Because those employees must subsist on public assistance, Egan argued, Walmart is a net drain on the nation's economy. Citing a measure from House Democrats last year, he said the average Walmart store cost taxpayers $904,000 a year in various subsidies, or more than $5,000.

Not so fast, said David Tovar, the vice president of Walmart's corporate communications, who issued a mocking response late last week in the form of a red pen "edit" of the piece.

"Thanks for sharing your first draft," Tovar wrote. "Below are a few thoughts to ensure something inaccurate doesn't get published. Hope this helps."

In a blog posting, Tovar made numerous counter-arguments to Egan.

The "net drain on taxpayers" claim? Tovar said the company is the "largest taxpayer in America." Forcing employees into public assistance due to its wage structure? "We see more associates move off of public assistance as a result of their job at Walmart," Tovar wrote.

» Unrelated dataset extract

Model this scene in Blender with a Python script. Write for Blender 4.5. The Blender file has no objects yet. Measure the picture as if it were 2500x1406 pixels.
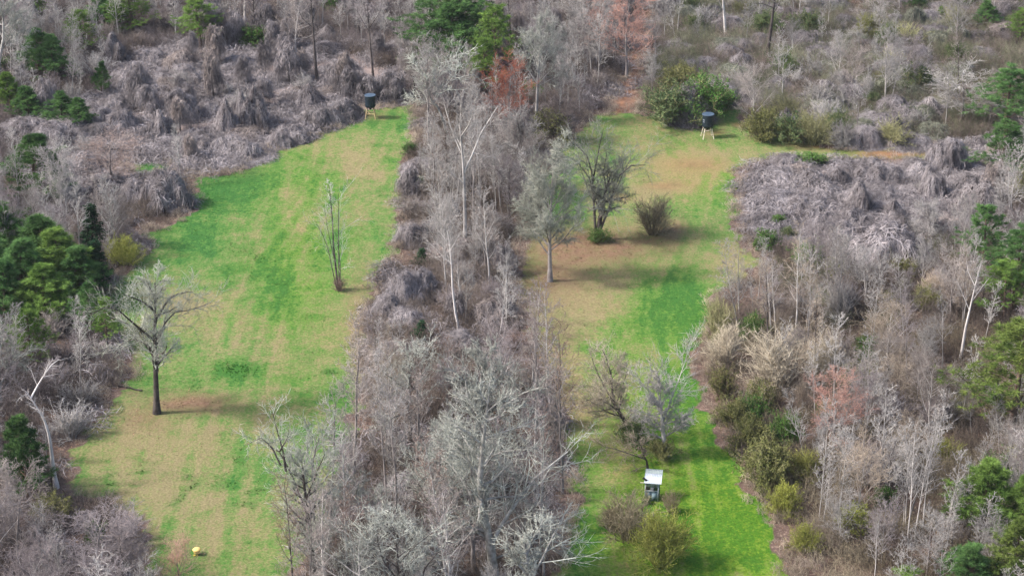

What about the Democrats' study about Walmart's impact on Wisconsin? "Politifact.com concluded ... mostly false."

Tovar criticized Egan, saying the Times columnist is merely focusing on starting wages, rather than the company's overall economic efforts.

"Better idea for a piece: could focus on bringing back U.S. manufacturing (Walmart is buying $25 billion in U.S. products over 10 years) and expanding education, training and workforce development programs, i.e. things that will make a bigger difference, not just focusing on starting wages," he wrote.